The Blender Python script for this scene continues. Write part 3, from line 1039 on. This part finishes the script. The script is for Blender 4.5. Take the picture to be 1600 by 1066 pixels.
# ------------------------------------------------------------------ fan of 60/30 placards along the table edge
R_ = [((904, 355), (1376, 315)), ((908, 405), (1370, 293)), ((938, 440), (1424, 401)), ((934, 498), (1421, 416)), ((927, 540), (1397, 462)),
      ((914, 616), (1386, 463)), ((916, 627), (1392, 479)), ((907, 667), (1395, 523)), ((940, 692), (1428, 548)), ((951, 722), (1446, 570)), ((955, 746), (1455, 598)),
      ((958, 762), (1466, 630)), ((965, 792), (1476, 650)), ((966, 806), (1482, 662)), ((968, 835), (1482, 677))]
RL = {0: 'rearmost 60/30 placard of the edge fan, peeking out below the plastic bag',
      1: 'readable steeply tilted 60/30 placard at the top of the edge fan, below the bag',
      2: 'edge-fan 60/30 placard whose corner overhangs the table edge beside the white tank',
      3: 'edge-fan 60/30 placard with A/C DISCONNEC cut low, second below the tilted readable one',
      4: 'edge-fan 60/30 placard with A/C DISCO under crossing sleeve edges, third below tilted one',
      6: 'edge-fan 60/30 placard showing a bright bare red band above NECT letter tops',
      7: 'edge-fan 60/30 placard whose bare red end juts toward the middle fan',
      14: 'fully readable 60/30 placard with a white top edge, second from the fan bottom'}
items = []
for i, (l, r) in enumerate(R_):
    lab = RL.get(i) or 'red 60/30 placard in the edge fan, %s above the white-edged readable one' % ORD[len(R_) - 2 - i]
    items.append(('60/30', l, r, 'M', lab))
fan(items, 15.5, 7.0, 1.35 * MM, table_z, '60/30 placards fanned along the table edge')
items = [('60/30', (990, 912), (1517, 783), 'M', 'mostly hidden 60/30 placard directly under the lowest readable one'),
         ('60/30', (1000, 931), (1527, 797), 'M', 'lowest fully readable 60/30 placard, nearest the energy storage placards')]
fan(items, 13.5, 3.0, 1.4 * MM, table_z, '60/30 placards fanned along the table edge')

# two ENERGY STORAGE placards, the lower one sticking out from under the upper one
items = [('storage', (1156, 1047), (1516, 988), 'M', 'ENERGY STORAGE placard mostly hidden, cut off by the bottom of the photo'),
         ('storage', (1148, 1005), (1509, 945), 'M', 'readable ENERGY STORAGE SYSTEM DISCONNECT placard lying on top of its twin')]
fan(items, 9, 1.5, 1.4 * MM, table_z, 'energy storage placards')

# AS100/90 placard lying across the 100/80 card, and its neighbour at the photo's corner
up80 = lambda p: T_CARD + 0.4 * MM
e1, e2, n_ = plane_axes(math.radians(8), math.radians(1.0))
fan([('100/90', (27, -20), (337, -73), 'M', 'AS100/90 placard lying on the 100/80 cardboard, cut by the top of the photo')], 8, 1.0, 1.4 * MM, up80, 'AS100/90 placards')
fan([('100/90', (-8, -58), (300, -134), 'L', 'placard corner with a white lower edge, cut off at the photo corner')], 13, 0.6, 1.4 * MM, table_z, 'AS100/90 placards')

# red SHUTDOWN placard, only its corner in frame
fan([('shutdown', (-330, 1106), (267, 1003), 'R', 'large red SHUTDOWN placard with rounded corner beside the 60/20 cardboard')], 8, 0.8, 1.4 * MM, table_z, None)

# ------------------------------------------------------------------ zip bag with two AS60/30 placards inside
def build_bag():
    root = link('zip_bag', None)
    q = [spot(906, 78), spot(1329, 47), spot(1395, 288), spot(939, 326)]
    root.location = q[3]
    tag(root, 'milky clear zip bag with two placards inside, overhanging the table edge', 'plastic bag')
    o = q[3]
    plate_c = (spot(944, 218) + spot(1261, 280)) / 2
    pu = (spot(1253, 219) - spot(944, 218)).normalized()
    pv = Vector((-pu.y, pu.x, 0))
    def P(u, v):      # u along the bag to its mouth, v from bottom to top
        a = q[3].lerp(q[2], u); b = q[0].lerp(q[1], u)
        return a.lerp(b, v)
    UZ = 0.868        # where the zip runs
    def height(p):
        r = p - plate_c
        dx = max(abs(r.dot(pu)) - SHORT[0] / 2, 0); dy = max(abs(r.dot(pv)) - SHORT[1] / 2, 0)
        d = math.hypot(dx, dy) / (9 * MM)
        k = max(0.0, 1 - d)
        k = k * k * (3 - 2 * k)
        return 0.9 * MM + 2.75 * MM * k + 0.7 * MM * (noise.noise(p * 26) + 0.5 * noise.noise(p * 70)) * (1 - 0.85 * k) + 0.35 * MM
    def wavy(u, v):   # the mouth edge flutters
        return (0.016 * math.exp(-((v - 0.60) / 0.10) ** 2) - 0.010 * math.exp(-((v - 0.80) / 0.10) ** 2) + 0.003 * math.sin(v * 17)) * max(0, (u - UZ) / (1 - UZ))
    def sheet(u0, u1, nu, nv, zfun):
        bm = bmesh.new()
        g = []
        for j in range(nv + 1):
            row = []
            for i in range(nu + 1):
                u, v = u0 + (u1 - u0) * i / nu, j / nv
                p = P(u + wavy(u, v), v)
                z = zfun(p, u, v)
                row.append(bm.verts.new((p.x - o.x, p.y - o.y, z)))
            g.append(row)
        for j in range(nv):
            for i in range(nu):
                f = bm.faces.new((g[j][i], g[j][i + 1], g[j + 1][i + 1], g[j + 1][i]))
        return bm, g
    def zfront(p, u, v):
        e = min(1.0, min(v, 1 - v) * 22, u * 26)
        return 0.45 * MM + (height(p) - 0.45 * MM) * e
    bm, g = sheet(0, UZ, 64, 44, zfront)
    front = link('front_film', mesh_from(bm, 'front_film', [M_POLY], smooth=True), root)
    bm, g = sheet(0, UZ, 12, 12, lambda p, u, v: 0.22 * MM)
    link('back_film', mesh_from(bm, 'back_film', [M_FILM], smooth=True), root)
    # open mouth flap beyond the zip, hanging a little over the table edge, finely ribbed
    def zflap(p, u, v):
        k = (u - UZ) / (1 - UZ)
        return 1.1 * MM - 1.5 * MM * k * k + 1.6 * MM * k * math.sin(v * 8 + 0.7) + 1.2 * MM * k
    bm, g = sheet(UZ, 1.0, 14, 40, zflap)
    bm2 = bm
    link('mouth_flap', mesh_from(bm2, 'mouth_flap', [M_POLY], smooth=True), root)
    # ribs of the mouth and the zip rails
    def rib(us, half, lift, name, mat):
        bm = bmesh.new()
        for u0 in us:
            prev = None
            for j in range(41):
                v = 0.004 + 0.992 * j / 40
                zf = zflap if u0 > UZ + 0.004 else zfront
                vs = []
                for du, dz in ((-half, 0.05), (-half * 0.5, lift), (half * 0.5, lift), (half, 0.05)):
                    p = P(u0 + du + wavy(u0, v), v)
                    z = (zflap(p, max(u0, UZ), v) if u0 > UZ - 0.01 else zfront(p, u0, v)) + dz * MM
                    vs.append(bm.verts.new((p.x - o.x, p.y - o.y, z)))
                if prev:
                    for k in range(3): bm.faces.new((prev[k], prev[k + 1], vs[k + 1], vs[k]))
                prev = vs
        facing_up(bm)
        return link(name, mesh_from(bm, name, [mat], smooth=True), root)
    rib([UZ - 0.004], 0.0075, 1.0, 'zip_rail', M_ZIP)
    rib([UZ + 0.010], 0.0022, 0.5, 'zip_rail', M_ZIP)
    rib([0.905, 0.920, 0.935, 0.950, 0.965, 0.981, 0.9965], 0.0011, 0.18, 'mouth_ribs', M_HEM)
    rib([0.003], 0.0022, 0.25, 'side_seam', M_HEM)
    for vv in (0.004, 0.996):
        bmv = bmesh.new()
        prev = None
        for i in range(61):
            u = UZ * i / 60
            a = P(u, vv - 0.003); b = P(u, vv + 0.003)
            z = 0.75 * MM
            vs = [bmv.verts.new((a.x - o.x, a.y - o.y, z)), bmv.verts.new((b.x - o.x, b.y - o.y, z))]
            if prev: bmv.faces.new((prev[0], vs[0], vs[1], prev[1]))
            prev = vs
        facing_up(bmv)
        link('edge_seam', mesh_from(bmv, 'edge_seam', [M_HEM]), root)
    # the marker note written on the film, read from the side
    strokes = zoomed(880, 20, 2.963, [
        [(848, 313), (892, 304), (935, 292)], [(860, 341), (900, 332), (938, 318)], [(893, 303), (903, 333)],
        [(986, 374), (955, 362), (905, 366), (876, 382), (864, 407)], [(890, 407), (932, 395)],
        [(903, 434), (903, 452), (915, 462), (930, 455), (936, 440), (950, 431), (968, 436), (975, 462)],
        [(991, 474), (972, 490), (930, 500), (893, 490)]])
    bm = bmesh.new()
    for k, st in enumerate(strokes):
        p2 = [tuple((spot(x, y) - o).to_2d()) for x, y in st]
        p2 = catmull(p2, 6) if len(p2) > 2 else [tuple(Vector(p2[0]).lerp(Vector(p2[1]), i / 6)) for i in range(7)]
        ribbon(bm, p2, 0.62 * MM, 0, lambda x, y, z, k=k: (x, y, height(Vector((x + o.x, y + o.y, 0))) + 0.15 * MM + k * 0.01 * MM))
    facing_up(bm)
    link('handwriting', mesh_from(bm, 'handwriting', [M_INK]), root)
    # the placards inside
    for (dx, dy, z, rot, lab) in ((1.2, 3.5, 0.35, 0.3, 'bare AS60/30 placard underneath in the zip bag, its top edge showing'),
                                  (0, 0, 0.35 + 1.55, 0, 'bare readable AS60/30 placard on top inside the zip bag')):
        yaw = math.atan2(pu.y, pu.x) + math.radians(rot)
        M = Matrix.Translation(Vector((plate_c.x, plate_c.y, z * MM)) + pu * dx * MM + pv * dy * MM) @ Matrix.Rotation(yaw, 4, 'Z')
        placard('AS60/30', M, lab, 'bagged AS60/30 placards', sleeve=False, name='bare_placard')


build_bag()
----------
- WRITTEN PROBLEM:
Produce the lines from the top of the listing through the "fan(items, 13.5, 3.0, 1.4" line exactly as they appear, with no additional output.

- OUTPUT:
The Blender Python script for this scene continues. Write part 3, from line 1039 on. This part finishes the script. The script is for Blender 4.5. Take the picture to be 1600 by 1066 pixels.
# ------------------------------------------------------------------ fan of 60/30 placards along the table edge
R_ = [((904, 355), (1376, 315)), ((908, 405), (1370, 293)), ((938, 440), (1424, 401)), ((934, 498), (1421, 416)), ((927, 540), (1397, 462)),
      ((914, 616), (1386, 463)), ((916, 627), (1392, 479)), ((907, 667), (1395, 523)), ((940, 692), (1428, 548)), ((951, 722), (1446, 570)), ((955, 746), (1455, 598)),
      ((958, 762), (1466, 630)), ((965, 792), (1476, 650)), ((966, 806), (1482, 662)), ((968, 835), (1482, 677))]
RL = {0: 'rearmost 60/30 placard of the edge fan, peeking out below the plastic bag',
      1: 'readable steeply tilted 60/30 placard at the top of the edge fan, below the bag',
      2: 'edge-fan 60/30 placard whose corner overhangs the table edge beside the white tank',
      3: 'edge-fan 60/30 placard with A/C DISCONNEC cut low, second below the tilted readable one',
      4: 'edge-fan 60/30 placard with A/C DISCO under crossing sleeve edges, third below tilted one',
      6: 'edge-fan 60/30 placard showing a bright bare red band above NECT letter tops',
      7: 'edge-fan 60/30 placard whose bare red end juts toward the middle fan',
      14: 'fully readable 60/30 placard with a white top edge, second from the fan bottom'}
items = []
for i, (l, r) in enumerate(R_):
    lab = RL.get(i) or 'red 60/30 placard in the edge fan, %s above the white-edged readable one' % ORD[len(R_) - 2 - i]
    items.append(('60/30', l, r, 'M', lab))
fan(items, 15.5, 7.0, 1.35 * MM, table_z, '60/30 placards fanned along the table edge')
items = [('60/30', (990, 912), (1517, 783), 'M', 'mostly hidden 60/30 placard directly under the lowest readable one'),
         ('60/30', (1000, 931), (1527, 797), 'M', 'lowest fully readable 60/30 placard, nearest the energy storage placards')]
fan(items, 13.5, 3.0, 1.4 * MM, table_z, '60/30 placards fanned along the table edge')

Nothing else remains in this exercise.